DATA BLOCK:
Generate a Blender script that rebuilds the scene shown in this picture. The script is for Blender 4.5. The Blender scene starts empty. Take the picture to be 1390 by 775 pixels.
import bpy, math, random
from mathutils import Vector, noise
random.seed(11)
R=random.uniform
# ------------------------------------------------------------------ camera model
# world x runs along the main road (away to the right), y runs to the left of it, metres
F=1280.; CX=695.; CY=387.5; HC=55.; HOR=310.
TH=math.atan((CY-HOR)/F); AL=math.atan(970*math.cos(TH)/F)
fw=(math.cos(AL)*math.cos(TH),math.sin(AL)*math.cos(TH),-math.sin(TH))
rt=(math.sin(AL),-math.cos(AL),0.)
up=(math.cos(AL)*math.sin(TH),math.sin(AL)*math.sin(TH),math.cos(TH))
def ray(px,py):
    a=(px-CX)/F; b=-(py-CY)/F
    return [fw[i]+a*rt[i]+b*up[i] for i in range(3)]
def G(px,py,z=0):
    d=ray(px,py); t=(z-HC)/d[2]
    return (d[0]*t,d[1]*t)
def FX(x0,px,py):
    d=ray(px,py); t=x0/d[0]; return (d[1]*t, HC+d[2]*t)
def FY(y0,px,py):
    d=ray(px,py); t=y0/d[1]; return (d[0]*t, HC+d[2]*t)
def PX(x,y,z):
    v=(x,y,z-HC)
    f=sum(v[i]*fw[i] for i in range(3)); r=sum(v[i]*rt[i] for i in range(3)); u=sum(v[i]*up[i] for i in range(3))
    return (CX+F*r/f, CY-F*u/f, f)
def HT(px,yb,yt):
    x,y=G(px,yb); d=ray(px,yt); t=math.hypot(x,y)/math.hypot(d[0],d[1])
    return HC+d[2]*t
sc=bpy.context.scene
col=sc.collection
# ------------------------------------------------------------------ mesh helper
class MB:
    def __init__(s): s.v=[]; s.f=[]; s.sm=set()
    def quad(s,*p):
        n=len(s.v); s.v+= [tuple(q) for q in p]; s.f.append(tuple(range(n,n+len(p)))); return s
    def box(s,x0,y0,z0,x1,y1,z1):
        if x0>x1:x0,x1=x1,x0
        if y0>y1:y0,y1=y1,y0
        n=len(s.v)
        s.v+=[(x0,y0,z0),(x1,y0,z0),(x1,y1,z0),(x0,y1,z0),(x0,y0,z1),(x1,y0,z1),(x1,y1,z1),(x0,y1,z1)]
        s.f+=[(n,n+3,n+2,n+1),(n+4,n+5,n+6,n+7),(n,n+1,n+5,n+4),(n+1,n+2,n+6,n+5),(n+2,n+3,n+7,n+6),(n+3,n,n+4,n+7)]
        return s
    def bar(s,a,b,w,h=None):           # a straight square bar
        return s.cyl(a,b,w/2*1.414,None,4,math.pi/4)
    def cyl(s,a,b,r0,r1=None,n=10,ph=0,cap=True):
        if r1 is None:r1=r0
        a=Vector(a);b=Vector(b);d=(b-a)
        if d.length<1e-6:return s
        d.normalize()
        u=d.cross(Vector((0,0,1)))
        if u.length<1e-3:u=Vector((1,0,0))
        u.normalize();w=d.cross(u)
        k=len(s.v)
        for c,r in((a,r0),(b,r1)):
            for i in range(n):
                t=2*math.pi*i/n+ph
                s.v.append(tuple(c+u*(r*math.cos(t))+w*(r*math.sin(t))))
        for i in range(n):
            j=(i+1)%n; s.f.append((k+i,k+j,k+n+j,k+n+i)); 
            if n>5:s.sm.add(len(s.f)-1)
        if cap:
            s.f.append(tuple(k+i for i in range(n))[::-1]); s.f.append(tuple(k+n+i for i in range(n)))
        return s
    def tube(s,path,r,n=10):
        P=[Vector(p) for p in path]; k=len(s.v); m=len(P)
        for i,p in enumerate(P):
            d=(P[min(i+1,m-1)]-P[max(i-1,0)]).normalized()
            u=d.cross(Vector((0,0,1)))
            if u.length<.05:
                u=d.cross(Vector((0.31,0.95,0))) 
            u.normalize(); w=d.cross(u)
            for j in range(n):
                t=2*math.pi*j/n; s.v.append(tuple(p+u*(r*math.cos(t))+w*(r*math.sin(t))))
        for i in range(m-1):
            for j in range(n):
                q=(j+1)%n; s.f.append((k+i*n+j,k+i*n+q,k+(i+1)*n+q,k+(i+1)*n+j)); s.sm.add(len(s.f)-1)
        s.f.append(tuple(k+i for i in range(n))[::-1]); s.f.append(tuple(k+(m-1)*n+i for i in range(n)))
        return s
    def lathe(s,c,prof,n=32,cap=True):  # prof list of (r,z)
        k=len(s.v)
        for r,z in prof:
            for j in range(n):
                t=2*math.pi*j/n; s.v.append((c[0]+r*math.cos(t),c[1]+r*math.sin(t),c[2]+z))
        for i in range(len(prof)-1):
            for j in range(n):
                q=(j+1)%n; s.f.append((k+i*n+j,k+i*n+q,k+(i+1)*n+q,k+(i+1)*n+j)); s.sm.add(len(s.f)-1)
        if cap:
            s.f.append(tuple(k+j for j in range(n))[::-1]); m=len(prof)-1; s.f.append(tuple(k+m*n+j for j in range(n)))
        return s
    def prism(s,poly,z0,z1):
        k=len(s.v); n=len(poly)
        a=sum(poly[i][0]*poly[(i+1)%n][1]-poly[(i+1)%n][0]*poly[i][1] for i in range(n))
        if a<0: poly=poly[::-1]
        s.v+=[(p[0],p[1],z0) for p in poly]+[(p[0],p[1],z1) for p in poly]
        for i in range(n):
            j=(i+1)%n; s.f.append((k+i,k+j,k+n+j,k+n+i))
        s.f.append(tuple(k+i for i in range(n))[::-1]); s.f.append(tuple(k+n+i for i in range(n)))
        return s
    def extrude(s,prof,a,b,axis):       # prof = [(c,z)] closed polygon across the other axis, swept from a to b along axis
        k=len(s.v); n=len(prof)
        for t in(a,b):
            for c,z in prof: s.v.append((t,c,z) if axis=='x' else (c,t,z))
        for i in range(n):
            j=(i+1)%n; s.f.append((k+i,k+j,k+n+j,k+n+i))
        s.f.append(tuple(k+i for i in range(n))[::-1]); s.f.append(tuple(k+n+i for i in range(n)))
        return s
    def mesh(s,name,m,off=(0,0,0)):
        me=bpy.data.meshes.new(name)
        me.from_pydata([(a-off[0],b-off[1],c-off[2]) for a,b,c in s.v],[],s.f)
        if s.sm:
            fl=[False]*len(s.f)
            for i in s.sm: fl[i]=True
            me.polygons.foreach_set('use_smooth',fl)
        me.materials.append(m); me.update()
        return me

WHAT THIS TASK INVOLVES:
Output every line above without altering anything.

EXERCISE RESPONSE:
Generate a Blender script that rebuilds the scene shown in this picture. The script is for Blender 4.5. The Blender scene starts empty. Take the picture to be 1390 by 775 pixels.
import bpy, math, random
from mathutils import Vector, noise
random.seed(11)
R=random.uniform
# ------------------------------------------------------------------ camera model
# world x runs along the main road (away to the right), y runs to the left of it, metres
F=1280.; CX=695.; CY=387.5; HC=55.; HOR=310.
TH=math.atan((CY-HOR)/F); AL=math.atan(970*math.cos(TH)/F)
fw=(math.cos(AL)*math.cos(TH),math.sin(AL)*math.cos(TH),-math.sin(TH))
rt=(math.sin(AL),-math.cos(AL),0.)
up=(math.cos(AL)*math.sin(TH),math.sin(AL)*math.sin(TH),math.cos(TH))
def ray(px,py):
    a=(px-CX)/F; b=-(py-CY)/F
    return [fw[i]+a*rt[i]+b*up[i] for i in range(3)]
def G(px,py,z=0):
    d=ray(px,py); t=(z-HC)/d[2]
    return (d[0]*t,d[1]*t)
def FX(x0,px,py):
    d=ray(px,py); t=x0/d[0]; return (d[1]*t, HC+d[2]*t)
def FY(y0,px,py):
    d=ray(px,py); t=y0/d[1]; return (d[0]*t, HC+d[2]*t)
def PX(x,y,z):
    v=(x,y,z-HC)
    f=sum(v[i]*fw[i] for i in range(3)); r=sum(v[i]*rt[i] for i in range(3)); u=sum(v[i]*up[i] for i in range(3))
    return (CX+F*r/f, CY-F*u/f, f)
def HT(px,yb,yt):
    x,y=G(px,yb); d=ray(px,yt); t=math.hypot(x,y)/math.hypot(d[0],d[1])
    return HC+d[2]*t
sc=bpy.context.scene
col=sc.collection
# ------------------------------------------------------------------ mesh helper
class MB:
    def __init__(s): s.v=[]; s.f=[]; s.sm=set()
    def quad(s,*p):
        n=len(s.v); s.v+= [tuple(q) for q in p]; s.f.append(tuple(range(n,n+len(p)))); return s
    def box(s,x0,y0,z0,x1,y1,z1):
        if x0>x1:x0,x1=x1,x0
        if y0>y1:y0,y1=y1,y0
        n=len(s.v)
        s.v+=[(x0,y0,z0),(x1,y0,z0),(x1,y1,z0),(x0,y1,z0),(x0,y0,z1),(x1,y0,z1),(x1,y1,z1),(x0,y1,z1)]
        s.f+=[(n,n+3,n+2,n+1),(n+4,n+5,n+6,n+7),(n,n+1,n+5,n+4),(n+1,n+2,n+6,n+5),(n+2,n+3,n+7,n+6),(n+3,n,n+4,n+7)]
        return s
    def bar(s,a,b,w,h=None):           # a straight square bar
        return s.cyl(a,b,w/2*1.414,None,4,math.pi/4)
    def cyl(s,a,b,r0,r1=None,n=10,ph=0,cap=True):
        if r1 is None:r1=r0
        a=Vector(a);b=Vector(b);d=(b-a)
        if d.length<1e-6:return s
        d.normalize()
        u=d.cross(Vector((0,0,1)))
        if u.length<1e-3:u=Vector((1,0,0))
        u.normalize();w=d.cross(u)
        k=len(s.v)
        for c,r in((a,r0),(b,r1)):
            for i in range(n):
                t=2*math.pi*i/n+ph
                s.v.append(tuple(c+u*(r*math.cos(t))+w*(r*math.sin(t))))
        for i in range(n):
            j=(i+1)%n; s.f.append((k+i,k+j,k+n+j,k+n+i)); 
            if n>5:s.sm.add(len(s.f)-1)
        if cap:
            s.f.append(tuple(k+i for i in range(n))[::-1]); s.f.append(tuple(k+n+i for i in range(n)))
        return s
    def tube(s,path,r,n=10):
        P=[Vector(p) for p in path]; k=len(s.v); m=len(P)
        for i,p in enumerate(P):
            d=(P[min(i+1,m-1)]-P[max(i-1,0)]).normalized()
            u=d.cross(Vector((0,0,1)))
            if u.length<.05:
                u=d.cross(Vector((0.31,0.95,0))) 
            u.normalize(); w=d.cross(u)
            for j in range(n):
                t=2*math.pi*j/n; s.v.append(tuple(p+u*(r*math.cos(t))+w*(r*math.sin(t))))
        for i in range(m-1):
            for j in range(n):
                q=(j+1)%n; s.f.append((k+i*n+j,k+i*n+q,k+(i+1)*n+q,k+(i+1)*n+j)); s.sm.add(len(s.f)-1)
        s.f.append(tuple(k+i for i in range(n))[::-1]); s.f.append(tuple(k+(m-1)*n+i for i in range(n)))
        return s
    def lathe(s,c,prof,n=32,cap=True):  # prof list of (r,z)
        k=len(s.v)
        for r,z in prof:
            for j in range(n):
                t=2*math.pi*j/n; s.v.append((c[0]+r*math.cos(t),c[1]+r*math.sin(t),c[2]+z))
        for i in range(len(prof)-1):
            for j in range(n):
                q=(j+1)%n; s.f.append((k+i*n+j,k+i*n+q,k+(i+1)*n+q,k+(i+1)*n+j)); s.sm.add(len(s.f)-1)
        if cap:
            s.f.append(tuple(k+j for j in range(n))[::-1]); m=len(prof)-1; s.f.append(tuple(k+m*n+j for j in range(n)))
        return s
    def prism(s,poly,z0,z1):
        k=len(s.v); n=len(poly)
        a=sum(poly[i][0]*poly[(i+1)%n][1]-poly[(i+1)%n][0]*poly[i][1] for i in range(n))
        if a<0: poly=poly[::-1]
        s.v+=[(p[0],p[1],z0) for p in poly]+[(p[0],p[1],z1) for p in poly]
        for i in range(n):
            j=(i+1)%n; s.f.append((k+i,k+j,k+n+j,k+n+i))
        s.f.append(tuple(k+i for i in range(n))[::-1]); s.f.append(tuple(k+n+i for i in range(n)))
        return s
    def extrude(s,prof,a,b,axis):       # prof = [(c,z)] closed polygon across the other axis, swept from a to b along axis
        k=len(s.v); n=len(prof)
        for t in(a,b):
            for c,z in prof: s.v.append((t,c,z) if axis=='x' else (c,t,z))
        for i in range(n):
            j=(i+1)%n; s.f.append((k+i,k+j,k+n+j,k+n+i))
        s.f.append(tuple(k+i for i in range(n))[::-1]); s.f.append(tuple(k+n+i for i in range(n)))
        return s
    def mesh(s,name,m,off=(0,0,0)):
        me=bpy.data.meshes.new(name)
        me.from_pydata([(a-off[0],b-off[1],c-off[2]) for a,b,c in s.v],[],s.f)
        if s.sm:
            fl=[False]*len(s.f)
            for i in s.sm: fl[i]=True
            me.polygons.foreach_set('use_smooth',fl)
        me.materials.append(m); me.update()
        return me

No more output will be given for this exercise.